== Supplied material ==
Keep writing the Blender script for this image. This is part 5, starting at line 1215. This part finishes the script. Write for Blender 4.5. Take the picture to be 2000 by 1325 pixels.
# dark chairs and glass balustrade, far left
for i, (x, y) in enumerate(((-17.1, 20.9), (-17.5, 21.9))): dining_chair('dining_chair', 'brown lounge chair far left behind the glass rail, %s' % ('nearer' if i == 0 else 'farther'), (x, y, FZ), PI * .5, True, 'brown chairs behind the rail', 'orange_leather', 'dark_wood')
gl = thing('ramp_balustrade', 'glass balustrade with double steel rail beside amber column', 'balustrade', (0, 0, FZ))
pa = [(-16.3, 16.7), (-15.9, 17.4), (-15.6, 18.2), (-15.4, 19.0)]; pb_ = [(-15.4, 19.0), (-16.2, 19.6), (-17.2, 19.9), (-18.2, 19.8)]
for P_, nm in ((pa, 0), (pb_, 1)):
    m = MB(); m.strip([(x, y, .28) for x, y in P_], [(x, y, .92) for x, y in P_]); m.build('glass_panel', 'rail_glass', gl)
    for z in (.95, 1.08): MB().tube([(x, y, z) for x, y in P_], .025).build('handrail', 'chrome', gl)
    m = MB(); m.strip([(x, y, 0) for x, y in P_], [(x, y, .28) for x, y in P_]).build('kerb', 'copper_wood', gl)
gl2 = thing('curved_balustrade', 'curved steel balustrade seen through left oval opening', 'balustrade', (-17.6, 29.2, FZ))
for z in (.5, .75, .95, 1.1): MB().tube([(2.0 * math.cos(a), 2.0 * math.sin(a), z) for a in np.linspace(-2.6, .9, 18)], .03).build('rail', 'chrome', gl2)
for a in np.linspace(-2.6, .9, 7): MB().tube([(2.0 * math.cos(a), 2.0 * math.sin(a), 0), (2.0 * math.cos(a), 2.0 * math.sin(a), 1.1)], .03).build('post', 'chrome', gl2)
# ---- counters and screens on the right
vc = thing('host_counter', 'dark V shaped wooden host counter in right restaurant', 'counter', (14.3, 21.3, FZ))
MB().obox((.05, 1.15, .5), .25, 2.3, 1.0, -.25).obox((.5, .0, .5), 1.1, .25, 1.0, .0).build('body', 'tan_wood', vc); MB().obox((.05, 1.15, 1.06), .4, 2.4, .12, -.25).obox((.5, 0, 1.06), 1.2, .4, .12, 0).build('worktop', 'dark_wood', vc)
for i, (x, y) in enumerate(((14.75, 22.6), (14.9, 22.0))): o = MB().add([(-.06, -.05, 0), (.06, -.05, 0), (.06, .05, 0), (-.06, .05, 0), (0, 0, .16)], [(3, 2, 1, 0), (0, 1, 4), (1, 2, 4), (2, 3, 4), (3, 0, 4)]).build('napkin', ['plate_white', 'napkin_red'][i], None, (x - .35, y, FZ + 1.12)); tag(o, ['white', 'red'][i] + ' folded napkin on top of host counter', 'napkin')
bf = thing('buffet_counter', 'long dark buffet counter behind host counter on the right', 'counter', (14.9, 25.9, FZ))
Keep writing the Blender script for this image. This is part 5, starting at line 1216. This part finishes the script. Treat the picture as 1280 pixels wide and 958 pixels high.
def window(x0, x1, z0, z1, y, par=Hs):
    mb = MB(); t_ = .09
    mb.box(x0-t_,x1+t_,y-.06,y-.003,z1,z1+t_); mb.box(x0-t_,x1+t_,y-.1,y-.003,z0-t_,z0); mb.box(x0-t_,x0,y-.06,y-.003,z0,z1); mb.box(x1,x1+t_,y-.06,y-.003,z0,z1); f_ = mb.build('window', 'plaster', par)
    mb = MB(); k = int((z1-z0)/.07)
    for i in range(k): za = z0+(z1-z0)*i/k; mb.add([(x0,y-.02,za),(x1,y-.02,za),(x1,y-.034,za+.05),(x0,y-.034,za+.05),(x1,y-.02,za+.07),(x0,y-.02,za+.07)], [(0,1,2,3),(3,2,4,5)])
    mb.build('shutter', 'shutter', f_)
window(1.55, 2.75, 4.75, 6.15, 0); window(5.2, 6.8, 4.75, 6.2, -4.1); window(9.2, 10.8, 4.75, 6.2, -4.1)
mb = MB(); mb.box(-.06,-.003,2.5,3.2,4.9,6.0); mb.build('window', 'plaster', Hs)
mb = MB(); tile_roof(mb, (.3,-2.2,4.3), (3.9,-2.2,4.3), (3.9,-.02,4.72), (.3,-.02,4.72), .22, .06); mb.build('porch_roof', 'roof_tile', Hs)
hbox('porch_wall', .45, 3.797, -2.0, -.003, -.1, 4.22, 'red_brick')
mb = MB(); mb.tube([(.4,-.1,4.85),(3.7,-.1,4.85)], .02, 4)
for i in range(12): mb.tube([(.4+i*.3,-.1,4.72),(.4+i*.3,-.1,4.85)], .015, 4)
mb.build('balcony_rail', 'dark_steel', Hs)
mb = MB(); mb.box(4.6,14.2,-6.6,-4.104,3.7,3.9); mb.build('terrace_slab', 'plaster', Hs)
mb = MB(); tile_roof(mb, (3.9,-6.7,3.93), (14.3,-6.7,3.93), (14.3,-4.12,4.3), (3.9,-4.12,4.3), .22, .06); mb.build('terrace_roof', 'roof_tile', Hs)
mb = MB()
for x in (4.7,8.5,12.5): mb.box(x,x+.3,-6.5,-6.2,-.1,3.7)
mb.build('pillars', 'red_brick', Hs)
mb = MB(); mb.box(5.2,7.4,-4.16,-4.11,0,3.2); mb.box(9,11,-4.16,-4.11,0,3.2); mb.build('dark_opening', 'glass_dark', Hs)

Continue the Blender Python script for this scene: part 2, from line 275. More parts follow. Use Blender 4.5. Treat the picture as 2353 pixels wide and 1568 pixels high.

== Exercise goal ==
Can you reproduce all the material exactly?

== Written solution ==
Keep writing the Blender script for this image. This is part 5, starting at line 1215. This part finishes the script. Write for Blender 4.5. Take the picture to be 2000 by 1325 pixels.
# dark chairs and glass balustrade, far left
for i, (x, y) in enumerate(((-17.1, 20.9), (-17.5, 21.9))): dining_chair('dining_chair', 'brown lounge chair far left behind the glass rail, %s' % ('nearer' if i == 0 else 'farther'), (x, y, FZ), PI * .5, True, 'brown chairs behind the rail', 'orange_leather', 'dark_wood')
gl = thing('ramp_balustrade', 'glass balustrade with double steel rail beside amber column', 'balustrade', (0, 0, FZ))
pa = [(-16.3, 16.7), (-15.9, 17.4), (-15.6, 18.2), (-15.4, 19.0)]; pb_ = [(-15.4, 19.0), (-16.2, 19.6), (-17.2, 19.9), (-18.2, 19.8)]
for P_, nm in ((pa, 0), (pb_, 1)):
    m = MB(); m.strip([(x, y, .28) for x, y in P_], [(x, y, .92) for x, y in P_]); m.build('glass_panel', 'rail_glass', gl)
    for z in (.95, 1.08): MB().tube([(x, y, z) for x, y in P_], .025).build('handrail', 'chrome', gl)
    m = MB(); m.strip([(x, y, 0) for x, y in P_], [(x, y, .28) for x, y in P_]).build('kerb', 'copper_wood', gl)
gl2 = thing('curved_balustrade', 'curved steel balustrade seen through left oval opening', 'balustrade', (-17.6, 29.2, FZ))
for z in (.5, .75, .95, 1.1): MB().tube([(2.0 * math.cos(a), 2.0 * math.sin(a), z) for a in np.linspace(-2.6, .9, 18)], .03).build('rail', 'chrome', gl2)
for a in np.linspace(-2.6, .9, 7): MB().tube([(2.0 * math.cos(a), 2.0 * math.sin(a), 0), (2.0 * math.cos(a), 2.0 * math.sin(a), 1.1)], .03).build('post', 'chrome', gl2)
# ---- counters and screens on the right
vc = thing('host_counter', 'dark V shaped wooden host counter in right restaurant', 'counter', (14.3, 21.3, FZ))
MB().obox((.05, 1.15, .5), .25, 2.3, 1.0, -.25).obox((.5, .0, .5), 1.1, .25, 1.0, .0).build('body', 'tan_wood', vc); MB().obox((.05, 1.15, 1.06), .4, 2.4, .12, -.25).obox((.5, 0, 1.06), 1.2, .4, .12, 0).build('worktop', 'dark_wood', vc)
for i, (x, y) in enumerate(((14.75, 22.6), (14.9, 22.0))): o = MB().add([(-.06, -.05, 0), (.06, -.05, 0), (.06, .05, 0), (-.06, .05, 0), (0, 0, .16)], [(3, 2, 1, 0), (0, 1, 4), (1, 2, 4), (2, 3, 4), (3, 0, 4)]).build('napkin', ['plate_white', 'napkin_red'][i], None, (x - .35, y, FZ + 1.12)); tag(o, ['white', 'red'][i] + ' folded napkin on top of host counter', 'napkin')
bf = thing('buffet_counter', 'long dark buffet counter behind host counter on the right', 'counter', (14.9, 25.9, FZ))
Keep writing the Blender script for this image. This is part 5, starting at line 1216. This part finishes the script. Treat the picture as 1280 pixels wide and 958 pixels high.
def window(x0, x1, z0, z1, y, par=Hs):
    mb = MB(); t_ = .09
    mb.box(x0-t_,x1+t_,y-.06,y-.003,z1,z1+t_); mb.box(x0-t_,x1+t_,y-.1,y-.003,z0-t_,z0); mb.box(x0-t_,x0,y-.06,y-.003,z0,z1); mb.box(x1,x1+t_,y-.06,y-.003,z0,z1); f_ = mb.build('window', 'plaster', par)
    mb = MB(); k = int((z1-z0)/.07)
    for i in range(k): za = z0+(z1-z0)*i/k; mb.add([(x0,y-.02,za),(x1,y-.02,za),(x1,y-.034,za+.05),(x0,y-.034,za+.05),(x1,y-.02,za+.07),(x0,y-.02,za+.07)], [(0,1,2,3),(3,2,4,5)])
    mb.build('shutter', 'shutter', f_)
window(1.55, 2.75, 4.75, 6.15, 0); window(5.2, 6.8, 4.75, 6.2, -4.1); window(9.2, 10.8, 4.75, 6.2, -4.1)
mb = MB(); mb.box(-.06,-.003,2.5,3.2,4.9,6.0); mb.build('window', 'plaster', Hs)
mb = MB(); tile_roof(mb, (.3,-2.2,4.3), (3.9,-2.2,4.3), (3.9,-.02,4.72), (.3,-.02,4.72), .22, .06); mb.build('porch_roof', 'roof_tile', Hs)
hbox('porch_wall', .45, 3.797, -2.0, -.003, -.1, 4.22, 'red_brick')
mb = MB(); mb.tube([(.4,-.1,4.85),(3.7,-.1,4.85)], .02, 4)
for i in range(12): mb.tube([(.4+i*.3,-.1,4.72),(.4+i*.3,-.1,4.85)], .015, 4)
mb.build('balcony_rail', 'dark_steel', Hs)
mb = MB(); mb.box(4.6,14.2,-6.6,-4.104,3.7,3.9); mb.build('terrace_slab', 'plaster', Hs)
mb = MB(); tile_roof(mb, (3.9,-6.7,3.93), (14.3,-6.7,3.93), (14.3,-4.12,4.3), (3.9,-4.12,4.3), .22, .06); mb.build('terrace_roof', 'roof_tile', Hs)
mb = MB()
for x in (4.7,8.5,12.5): mb.box(x,x+.3,-6.5,-6.2,-.1,3.7)
mb.build('pillars', 'red_brick', Hs)
mb = MB(); mb.box(5.2,7.4,-4.16,-4.11,0,3.2); mb.box(9,11,-4.16,-4.11,0,3.2); mb.build('dark_opening', 'glass_dark', Hs)

Continue the Blender Python script for this scene: part 2, from line 275. More parts follow. Use Blender 4.5. Treat the picture as 2353 pixels wide and 1568 pixels high.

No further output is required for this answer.